Now the idea is to seek solutions of the above equation in terms of known specials functions whose arguments have been changed appropriately. In other words we make a following ansatz $u(x) = m(x) F_{1,2} (\xi(x))$ where \begin{equation} \left(\frac{d^2}{d x^2} + a_1(x) \frac{d}{d x} +a_0(x)\right) F_{1,2}(x)=0 \end{equation} is the ${\bf target}$ equation whose solutions are assumed to be known. Now by inserting the ansatz into the input equation and setting coefficients at $F$ and at $F^{'}$ to zero we get the follwoing equations for the changed variables: \begin{eqnarray} \frac{m^{'}}{m} &=& \frac{1}{2} \left( a_1 \cdot \xi^{'} - \frac{\xi^{''}} {\xi}\right) \quad (i)\\ v&=& \left(\frac{a_1^2}{4} + \frac{a_1^{'}}{2}-a_0\right)\cdot (\xi^{'})^2 + \left( \frac{3(\xi^{''})^2}{4(\xi^{'})^2} - \frac{\xi^{'''}}{2\xi^{'}}\right)\quad (ii) \end{eqnarray}

Now back to our example. We have $v(x) = a+2 s+a^2 x^2$. I suggest to try to map our equation to the confluent hypergeometric equation or to the Whittaker equation which is its symmetric form.

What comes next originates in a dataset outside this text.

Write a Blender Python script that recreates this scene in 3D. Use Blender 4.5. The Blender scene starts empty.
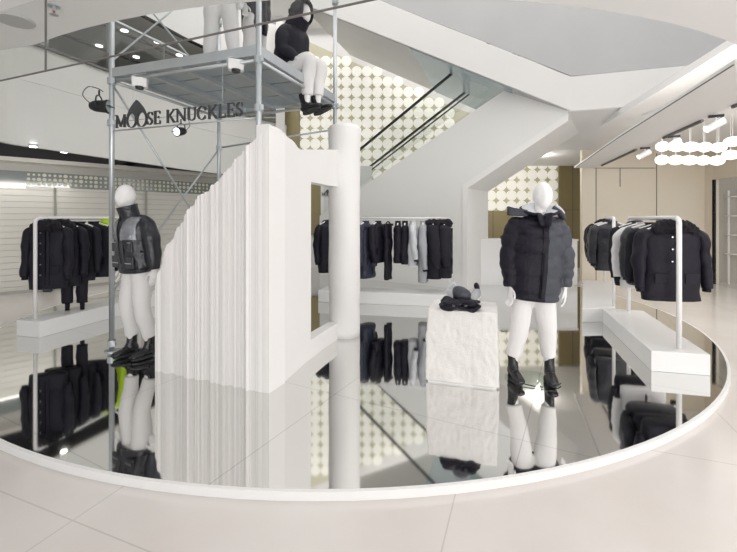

Here we have \begin{eqnarray} a_1(x)&=&0 \\ a_0(x)&=&-1/4+\mu/x+(1/4-\nu^2)/x^2 \end{eqnarray} Now it turns out that if the function $v(x)$ is a rational function equation (ii) has solutions in form of rational functions as well. Theorem 1 on page 3 in [1] gives a recipe on constructing the such solutions. Since our function $v(x)$ is a polynomial of order two it turns out that the solution has to be a polynomial of order two, i.e. $\xi(x) = c_0 + c_1 x + c_2 x^2$. Inserting this into (ii) we get a system of non-linear equations for the parameters $c_0$,$c_1$,$c_2$ which gives a following solution $c_0=0$,$c_1=0$,$c_2=a$,$\mu=-(a+2 s)/(4 a)$,$\nu=1/4$. Therefore the solutions of the original equation read: \begin{eqnarray} y(x) &=& C_1 \cdot \exp(-\frac{a}{2} x^2) \frac{1}{\sqrt{x}} W_{-\frac{a+2 s}{4 a},\frac{1}{4}}(a x^2) + C_1 \cdot \exp(-\frac{a}{2} x^2) \frac{1}{\sqrt{x}} M_{-\frac{a+2 s}{4 a},\frac{1}{4}}(a x^2)\\ &=& C_1 \exp(-a x^2) x U(\frac{3}{4}+\frac{a+2 s}{4 a},\frac{3}{2},a x^2) + C_2 \exp(-a x^2) x F_{1,1}(\frac{3}{4}+\frac{a+2 s}{4 a},\frac{3}{2},a x^2) \end{eqnarray} Here $W$ and $M$ are the Whittaker functions and $U$ is the confluent hypergeometric function.

[1] M. Bronstein & S. Lafaille, ``Solutions of linear ordinary differential equations in terms of special functions'', Proceedings of ISSAC'2002, Lille, ACM Press, 23-28. https://www-sop.inria.fr/cafe/Manuel.Bronstein/